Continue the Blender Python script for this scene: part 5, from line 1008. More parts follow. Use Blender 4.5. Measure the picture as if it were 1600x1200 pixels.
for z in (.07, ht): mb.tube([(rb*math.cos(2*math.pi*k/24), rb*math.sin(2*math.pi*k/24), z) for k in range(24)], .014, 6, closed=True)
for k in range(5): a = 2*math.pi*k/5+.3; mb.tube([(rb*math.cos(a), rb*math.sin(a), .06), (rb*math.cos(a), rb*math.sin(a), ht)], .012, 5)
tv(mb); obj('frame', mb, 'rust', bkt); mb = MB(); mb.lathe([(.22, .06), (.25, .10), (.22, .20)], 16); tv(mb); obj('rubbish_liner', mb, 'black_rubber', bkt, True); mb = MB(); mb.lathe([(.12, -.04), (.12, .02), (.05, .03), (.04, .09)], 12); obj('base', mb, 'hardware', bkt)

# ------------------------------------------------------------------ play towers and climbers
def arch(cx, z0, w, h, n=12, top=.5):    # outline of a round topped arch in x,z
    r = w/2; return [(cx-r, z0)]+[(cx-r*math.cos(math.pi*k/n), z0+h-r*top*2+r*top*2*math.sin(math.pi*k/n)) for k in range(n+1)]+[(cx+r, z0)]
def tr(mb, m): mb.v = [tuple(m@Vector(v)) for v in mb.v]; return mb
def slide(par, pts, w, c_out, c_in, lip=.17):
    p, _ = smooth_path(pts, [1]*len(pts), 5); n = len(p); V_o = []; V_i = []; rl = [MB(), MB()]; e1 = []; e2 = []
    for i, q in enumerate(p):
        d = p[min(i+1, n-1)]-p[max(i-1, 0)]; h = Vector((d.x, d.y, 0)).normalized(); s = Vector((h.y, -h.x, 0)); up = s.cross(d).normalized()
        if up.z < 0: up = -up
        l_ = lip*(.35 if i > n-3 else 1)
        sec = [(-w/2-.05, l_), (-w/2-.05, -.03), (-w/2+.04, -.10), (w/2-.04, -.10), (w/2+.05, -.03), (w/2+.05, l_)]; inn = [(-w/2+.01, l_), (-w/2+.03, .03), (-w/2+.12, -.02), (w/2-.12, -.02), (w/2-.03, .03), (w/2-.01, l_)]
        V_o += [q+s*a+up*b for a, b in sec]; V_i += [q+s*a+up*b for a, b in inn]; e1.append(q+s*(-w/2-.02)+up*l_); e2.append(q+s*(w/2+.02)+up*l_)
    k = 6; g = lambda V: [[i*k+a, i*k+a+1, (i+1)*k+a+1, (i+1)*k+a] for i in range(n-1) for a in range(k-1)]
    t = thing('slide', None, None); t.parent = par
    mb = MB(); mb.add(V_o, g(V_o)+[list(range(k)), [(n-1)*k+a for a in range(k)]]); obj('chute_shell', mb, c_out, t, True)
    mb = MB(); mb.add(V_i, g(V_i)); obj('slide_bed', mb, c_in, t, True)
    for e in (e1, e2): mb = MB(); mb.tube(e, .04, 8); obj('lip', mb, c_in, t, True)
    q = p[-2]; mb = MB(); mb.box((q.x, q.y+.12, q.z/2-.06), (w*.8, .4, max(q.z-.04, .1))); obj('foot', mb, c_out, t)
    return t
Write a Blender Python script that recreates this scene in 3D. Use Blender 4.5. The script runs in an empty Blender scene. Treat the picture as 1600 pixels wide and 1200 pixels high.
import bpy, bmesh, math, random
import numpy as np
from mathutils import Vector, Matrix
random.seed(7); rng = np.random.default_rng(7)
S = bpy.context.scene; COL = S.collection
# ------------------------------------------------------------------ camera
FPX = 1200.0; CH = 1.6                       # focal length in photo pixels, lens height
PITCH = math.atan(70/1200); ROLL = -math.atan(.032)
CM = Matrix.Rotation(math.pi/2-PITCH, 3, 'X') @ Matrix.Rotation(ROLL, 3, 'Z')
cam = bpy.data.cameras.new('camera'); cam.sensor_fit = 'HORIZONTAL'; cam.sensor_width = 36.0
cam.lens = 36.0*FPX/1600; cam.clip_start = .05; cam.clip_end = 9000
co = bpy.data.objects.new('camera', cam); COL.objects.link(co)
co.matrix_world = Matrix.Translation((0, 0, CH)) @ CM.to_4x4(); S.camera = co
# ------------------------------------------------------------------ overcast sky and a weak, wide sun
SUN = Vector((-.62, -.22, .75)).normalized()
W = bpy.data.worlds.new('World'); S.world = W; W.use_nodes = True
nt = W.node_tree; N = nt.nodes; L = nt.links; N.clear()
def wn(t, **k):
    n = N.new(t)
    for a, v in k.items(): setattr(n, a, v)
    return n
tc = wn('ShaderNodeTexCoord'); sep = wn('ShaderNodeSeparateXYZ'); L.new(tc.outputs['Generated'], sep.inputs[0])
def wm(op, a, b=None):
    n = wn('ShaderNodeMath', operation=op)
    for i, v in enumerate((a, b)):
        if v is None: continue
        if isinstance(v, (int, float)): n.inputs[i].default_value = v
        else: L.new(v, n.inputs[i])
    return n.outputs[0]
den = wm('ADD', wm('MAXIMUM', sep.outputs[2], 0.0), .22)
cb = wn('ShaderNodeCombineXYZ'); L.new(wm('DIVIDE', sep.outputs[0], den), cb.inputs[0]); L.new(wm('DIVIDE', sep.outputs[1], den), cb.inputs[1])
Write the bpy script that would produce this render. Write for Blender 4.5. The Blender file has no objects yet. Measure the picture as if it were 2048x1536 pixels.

__Work to complete__. Print exactly the lines from the beginning of the entries through the line with "tv(mb); obj('frame', mb, 'rust', bkt);". Output nothing more.

__Solution to this problem__.
Continue the Blender Python script for this scene: part 5, from line 1008. More parts follow. Use Blender 4.5. Measure the picture as if it were 1600x1200 pixels.
for z in (.07, ht): mb.tube([(rb*math.cos(2*math.pi*k/24), rb*math.sin(2*math.pi*k/24), z) for k in range(24)], .014, 6, closed=True)
for k in range(5): a = 2*math.pi*k/5+.3; mb.tube([(rb*math.cos(a), rb*math.sin(a), .06), (rb*math.cos(a), rb*math.sin(a), ht)], .012, 5)
tv(mb); obj('frame', mb, 'rust', bkt); mb = MB(); mb.lathe([(.22, .06), (.25, .10), (.22, .20)], 16); tv(mb); obj('rubbish_liner', mb, 'black_rubber', bkt, True); mb = MB(); mb.lathe([(.12, -.04), (.12, .02), (.05, .03), (.04, .09)], 12); obj('base', mb, 'hardware', bkt)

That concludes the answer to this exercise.